The most unusual and violent scene in director Mike Mills‘ 20th Century Women is the opening scene. A car suddenly bursts in flames in the parking of a supermarket. The year is 1979. Is this a violent act (not unusual for a period when racial and political clashes often turned so) or some mafia coup? It turns that it’s just an old car overheating. That’s the most extreme scene, the rest, even some fist-fight between teenagers, is just life. Real life, brought to screen with talent and emotion in one of the best films I have seen lately.

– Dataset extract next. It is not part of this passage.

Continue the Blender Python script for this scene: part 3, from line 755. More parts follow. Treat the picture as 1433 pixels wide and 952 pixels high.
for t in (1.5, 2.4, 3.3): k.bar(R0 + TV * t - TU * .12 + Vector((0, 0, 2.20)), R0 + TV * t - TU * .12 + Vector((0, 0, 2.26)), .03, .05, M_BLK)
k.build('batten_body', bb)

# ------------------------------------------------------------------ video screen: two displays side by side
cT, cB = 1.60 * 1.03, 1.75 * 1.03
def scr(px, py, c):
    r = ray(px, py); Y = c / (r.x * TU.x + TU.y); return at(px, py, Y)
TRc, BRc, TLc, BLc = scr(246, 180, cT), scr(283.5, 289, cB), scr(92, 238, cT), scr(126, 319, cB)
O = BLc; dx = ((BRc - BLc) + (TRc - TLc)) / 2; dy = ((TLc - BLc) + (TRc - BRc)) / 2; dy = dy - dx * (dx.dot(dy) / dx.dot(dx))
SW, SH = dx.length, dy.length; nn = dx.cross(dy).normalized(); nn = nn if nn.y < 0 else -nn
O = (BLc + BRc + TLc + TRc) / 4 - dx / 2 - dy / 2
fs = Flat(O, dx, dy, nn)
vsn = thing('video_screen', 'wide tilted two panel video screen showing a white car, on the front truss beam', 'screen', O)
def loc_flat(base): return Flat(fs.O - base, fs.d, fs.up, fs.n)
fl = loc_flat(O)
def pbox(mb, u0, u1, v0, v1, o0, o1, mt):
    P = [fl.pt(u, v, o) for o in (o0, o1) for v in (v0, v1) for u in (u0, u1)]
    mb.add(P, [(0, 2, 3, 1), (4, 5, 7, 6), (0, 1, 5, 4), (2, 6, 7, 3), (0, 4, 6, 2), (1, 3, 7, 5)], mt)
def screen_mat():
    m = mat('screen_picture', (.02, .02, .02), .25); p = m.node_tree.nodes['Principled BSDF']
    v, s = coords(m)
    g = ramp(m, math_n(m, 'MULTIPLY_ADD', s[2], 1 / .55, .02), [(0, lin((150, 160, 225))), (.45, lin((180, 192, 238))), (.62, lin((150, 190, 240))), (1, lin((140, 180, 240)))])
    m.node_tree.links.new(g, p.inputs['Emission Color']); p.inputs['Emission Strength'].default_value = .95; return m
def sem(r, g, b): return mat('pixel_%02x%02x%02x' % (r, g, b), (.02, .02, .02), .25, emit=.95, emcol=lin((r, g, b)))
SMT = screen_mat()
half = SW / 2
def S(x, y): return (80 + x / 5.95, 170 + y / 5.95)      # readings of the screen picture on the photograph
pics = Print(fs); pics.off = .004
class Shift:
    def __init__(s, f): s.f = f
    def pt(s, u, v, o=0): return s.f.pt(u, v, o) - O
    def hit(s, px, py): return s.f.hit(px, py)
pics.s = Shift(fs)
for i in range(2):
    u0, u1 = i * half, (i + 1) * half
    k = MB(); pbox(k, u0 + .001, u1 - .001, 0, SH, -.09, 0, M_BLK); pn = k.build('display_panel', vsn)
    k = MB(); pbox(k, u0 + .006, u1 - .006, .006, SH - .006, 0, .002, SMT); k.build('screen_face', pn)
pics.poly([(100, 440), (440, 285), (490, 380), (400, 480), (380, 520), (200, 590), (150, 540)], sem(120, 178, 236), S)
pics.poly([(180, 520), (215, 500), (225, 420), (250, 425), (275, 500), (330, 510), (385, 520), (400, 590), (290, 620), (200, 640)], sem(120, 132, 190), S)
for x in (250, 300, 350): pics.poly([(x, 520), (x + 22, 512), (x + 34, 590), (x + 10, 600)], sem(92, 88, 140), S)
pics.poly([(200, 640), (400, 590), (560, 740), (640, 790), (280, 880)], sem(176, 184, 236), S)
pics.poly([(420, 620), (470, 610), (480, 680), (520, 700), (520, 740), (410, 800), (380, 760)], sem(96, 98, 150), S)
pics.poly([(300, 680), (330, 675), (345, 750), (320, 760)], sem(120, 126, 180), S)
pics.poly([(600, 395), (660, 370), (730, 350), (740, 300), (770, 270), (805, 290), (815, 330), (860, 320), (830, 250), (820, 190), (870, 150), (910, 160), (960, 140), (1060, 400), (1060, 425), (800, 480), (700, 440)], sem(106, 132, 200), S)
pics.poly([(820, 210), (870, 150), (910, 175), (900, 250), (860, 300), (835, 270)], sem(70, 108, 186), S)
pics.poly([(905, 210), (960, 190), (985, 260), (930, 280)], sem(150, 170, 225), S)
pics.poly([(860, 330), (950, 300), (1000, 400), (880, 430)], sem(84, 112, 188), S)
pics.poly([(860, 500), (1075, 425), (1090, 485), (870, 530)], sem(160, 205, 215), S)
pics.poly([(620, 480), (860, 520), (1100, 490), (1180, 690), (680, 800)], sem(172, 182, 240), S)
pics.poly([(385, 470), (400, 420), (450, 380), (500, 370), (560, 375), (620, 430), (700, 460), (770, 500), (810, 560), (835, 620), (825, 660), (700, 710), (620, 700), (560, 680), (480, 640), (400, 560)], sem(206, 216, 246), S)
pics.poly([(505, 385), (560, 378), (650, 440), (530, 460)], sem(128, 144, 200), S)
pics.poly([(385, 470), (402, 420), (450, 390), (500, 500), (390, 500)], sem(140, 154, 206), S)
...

It could be the story of the coming to age of a 15 years boy with a rather intrusive and dominant single mother. It could be a film about a period of confusion in history, or better said the beginning of many consecutive periods of confusion, when values were eroding and the old generation of leaders were having too many doubts to be able to continue to lead. It may be the story of a single mother, born after WWI, raised during the Big Depression, who dreamed to become a fight pilot but WWII ended to early for her to fulfill this dream, who fell in love, gave birth to a child, got divorced, and raises her child as well as she understands, in the friendly and tolerant atmosphere of California ten years after the Flower Power era. It may be the story of three women at three different ages of their lives coping with loneliness and failed relations. It may be all these and more.

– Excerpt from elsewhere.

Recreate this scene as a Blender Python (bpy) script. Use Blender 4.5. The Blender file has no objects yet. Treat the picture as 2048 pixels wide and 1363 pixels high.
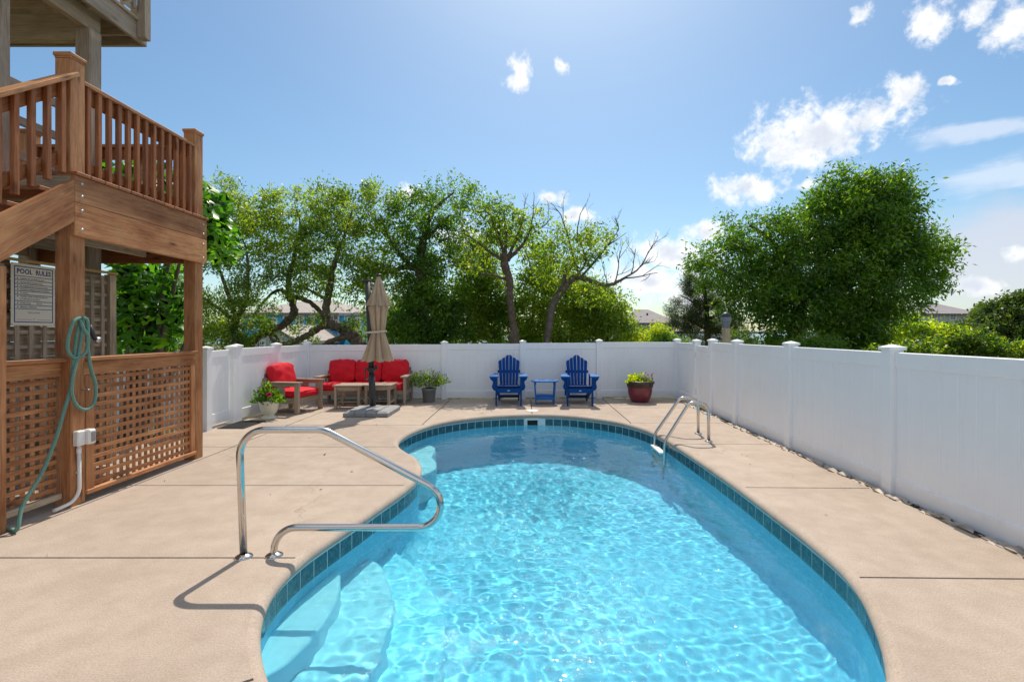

The characters in 20th Century Women are weird because they are true. They are actually weird as in real life, weird as each one of us is. Fabulous acting helps to make these characters live persons which remain with you as viewer long after the screening ends. Annette Bening as the aging mother gives a performance which reminded me some of Meryl Streep‘s finest. Elle Fanning acts literally since she was a toddler, and grows into becoming a formidable actress – this may be the role we shall remember years later of her as a growing and mature teens (but are not teen girls more mature than teen boys as a rule?). Greta Gerwig is a real revelation, she enters her messy character and makes it true. Lucas Jade Zumann succeeds to be real, complex, and likeable – with him Hollywood has a new teenager idol, I hope it will not break but rather lunch his career. I do not know where director Mike Mills hid until now, but before I applaud his work I would like to praise script author Mike Mills who wrote a story that lives on screen, moves the viewers and brings back the time when things started to go wrong but the emotions and kindness of the people prevailed which is always a reason to hope. The only objection I would have is related to the exaggerated use of quotes, this may have tried to convey a feeling of what the characters were reading and were influenced by, this seemed a little precious and verbose – too little shade however for a shining film experience.